SATURDAY, JUNE 4, 2005:

As I mentioned in the "Intro," first day of "Mountains" class was beautiful, and I forgot my camera. Here, I will talk about the readings we have been doing for class.

Reading The Forested Landscape:
A Natural History of New England

by Tom Wessels
ISBN: 0881504203

The book is amazing and I've been telling everyone about it. There are now several friends who would like to borrow it--unfortunately, I don't want to let go of it because I want to carry it with me when I go hiking in the woods. David suggested that I photocopy some of the key pages and encase them in plastic--I just might do that.

I find the whole idea of disturbance history fascinating. While fire, logging, beavers, and blight seem likely suspects, the idea that blowdowns and abandoned pastureland can greatly affect a forest is really interesting.

And while I'm a bit overwhelmed with all the information Tom Wessels included in this book, I know that whenever I see a downed tree, I will take a second look--checking for rot (is it from inside or outside?), or if the fallen tree is a now nurse log--home to the next generation.

Pillows and cradles--who knew? And the fact researchers have been able to determine what kind of storm, at what time of year, and in what year the trees fell, is mind-blowing!

Wessels states that coppice are "trees that have more than one trunk growing from their root system." The leader dies while the root system remains alive and sprouts more trunks. There is a photo of a coppice to the right.

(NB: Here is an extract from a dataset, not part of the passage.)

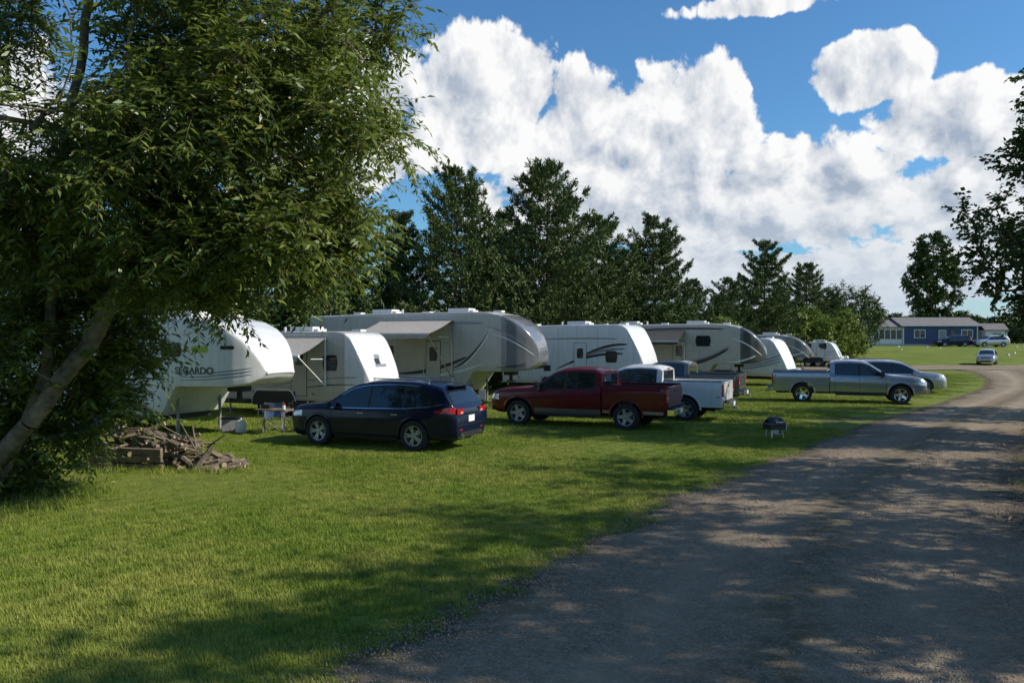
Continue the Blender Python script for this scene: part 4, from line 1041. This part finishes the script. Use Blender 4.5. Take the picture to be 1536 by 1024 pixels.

Wessels also talks about the "Great Hurricane of 1938," that leveled "about a quarter million acres of forestland" in New England. To the right, is a photo from the Northborough Historical Society archives depicting Main Street, Northborough, right after the 1938 hurricane. Pictured is a large tree uprooted, just across the street from the library. What this picture does not show is the car this tree crushed, killing the driver. I volunteer at the historical society and have seen that particular disturbing photo.
 
Stone wall indicates possible
abandoned pastureland
Edmund Hill Woods




Coppice



(Photo: Northborough Historical Society)
 


  A Sand County Almanac: And Sketches Here and There
by Aldo Leopold
ISBN: 0345345053

As I started reading this book, I kept thinking how great it would have been to have a next-door neighbor like Aldo Leopold who revered nature and observed it with such a careful eye. The language he uses defies gravity, and can still hold its own over half a century later. It is something worth passing along to the next generation.

"Good Oak" - Feburary:

"We let the dead veteran season for a year in the sun it could no longer use, and then on a crisp winter's day we laid a newly filed saw to its bastioned base. Fragrant little chips of history spewed from the saw curl... our saw was biting its way, stroke by stroke, decade by decade, into the chronology of a lifetime, written in concentric annual rings of good oak."

"Bur Oak" - April:

"Thus, he who owns a veteran bur oak owns more than a tree. He owns a historical library, and a reserved seat in the theater of evolution..."

"Back from the Argentine" - May:

"The county records may allege that you own this pasture, but the plover airily rules out such trivial legalities. He has just flown 4000 miles to reassert the title he got from the Indians, and until the young plovers are a-wing, this pasture is his, and none may trespass without his protest."

Pure magic...
 
A "Good Oak" (coppice) on
Wachusett Mountain




Six-week old Kiara "listens" as her
grandmother reads A Sand County Almanac.